Reordering your comments slightly.,..

--On Thursday, 11 October, 2007 11:07 -0400 Dave Crocker
<dcrocker@xxxxxxxx> wrote:

> To repeat:  At some point, it would help to take history as
> being instructive, rather than to dismiss attempts at
> considering alternatives.
> 
> This might not change the situation with IPv6, but it could
> have an effect on other, future work.

It is hard to predict the future.  It is almost equally hard to
draw firm conclusions from the fairly recent past, especially
when drawing those conclusions requires understanding the
counterfactual implications of various choices.   I agree that
history is instructive and should not be ignored, but think we
should hesitate to jump to conclusions about what it tells us.

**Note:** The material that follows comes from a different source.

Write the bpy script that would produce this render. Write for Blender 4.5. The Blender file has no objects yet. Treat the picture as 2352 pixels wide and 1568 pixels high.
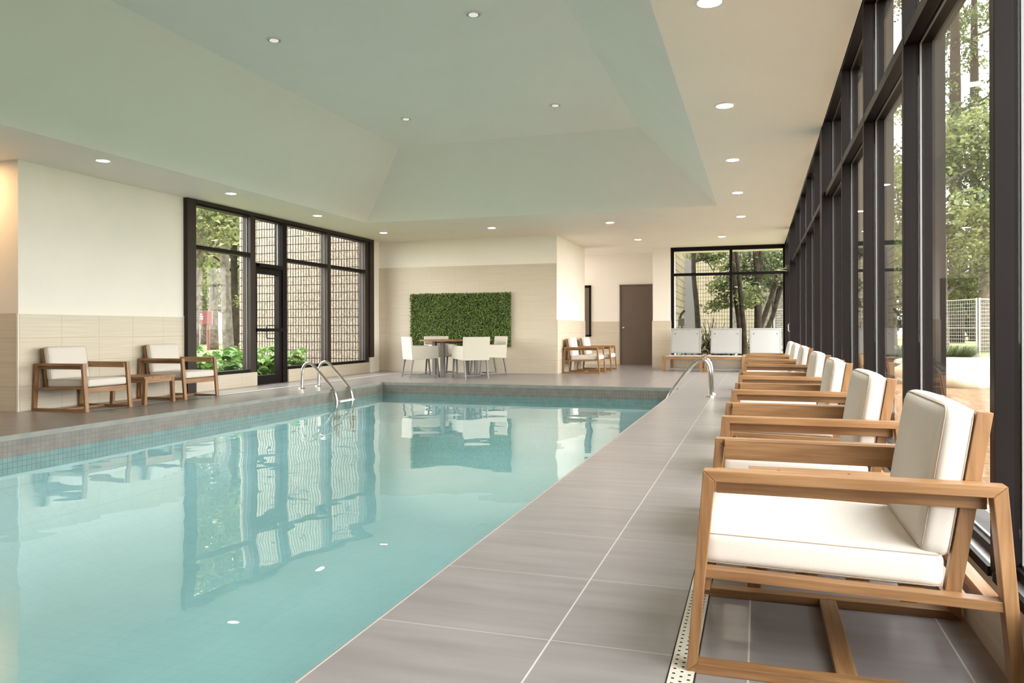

> The approach to IPv6 could have been vastly more incremental,
> so as to make its adoption vastly less disruptive.  But you
> have to start by considering the benefits of such an approach.
> 
> Brian, the approach to IPv6 ignored protecting the installed
> base and ignored finding a way to have the lowest possible
> barriers to adoption.  As 15 years of non-adoption has
> demonstrated, the value proposition for adopters also was not
> compelling.

Examining a value proposition requires asking both the question
"how hard, expensive, or risky is it for me to do this?" and
"how do I benefit if I do?".  Larger benefits justify larger
investments; a perception of few benefits may not justify even a
small investment. From that perspective, even small changes to
something that is perceived as working satisfactorily involve
risks of bugs and disruption.  There is no way to make a change
zero-cost and zero-risk.

Certainly it is reasonable to hypothesize, as you are doing,
that decisions about transition and compatibilities with IPv6
created a bad value proposition by making transition too
complicated and costly.  But it is equally reasonable to
hypothesize that the error lay in our failure to address enough
other issues -- to solve enough other problems -- to create real
"pull" for making changes, no matter how cheap those changes
appeared to be.  

Would IPv6 have been more successful had the solution addressed
fundamental routing issues more directly?   If it somehow made
small-site multihoming more straightforward and plausible?  If
it incorporated a solution to the semantic and management issues
implied by RFC 3514?  If it solved some other real or imagined
problem with IP?   If we had simultaneously overhauled TCP to
support more connection-agile or address-insensitive use of
applications?

As things have turned out, we've pretty much ended up with "IPv4
with more bits".  Selling that one to the community is hard
except on the basis of either an anti-NAT campaign or one based
on the imminent falling of the sky.  The former is made more
difficult by the observation that most user organizations do not
perceive that they are suffering real harm from NATs (whether
that perception is correct or incorrect is irrelevant) and more
difficult yet by concerns that IPv6 will not eliminate some of
the factors that cause NATs.  The latter is made more difficult
by too many prior predictions, some unrealistic over-marketing,
and an inability to see the sky moving downward and accurately
and convincingly anticipate the dire effects of its coming down.
Can one demonstrate that, given those factors, an easier
transition process would have made a significant difference?
Possibly it would have, but I don't think there is any way to be
convinced.

On the other hand, had IPv6 offered more than what the market
seems to see as a mostly-theoretical improvement (elimination of
NATs) and avoidance of a future address space catastrophe) --
some obvious advantages to those who who already have deployed
IPv4 installations and the address space needed to support
them-- would we have seen wider adoption?  Again, there is no
way to know for sure but, if the answer is "yes", then it is
hard to guess how much difference a slightly easier transition
would have made.

So, let us by all means look at history and try to learn its
lessons.  But let us also be sure we know what those lessons
actually are, rather than using the historical argument to
justify a position that may not be supported by the evidence.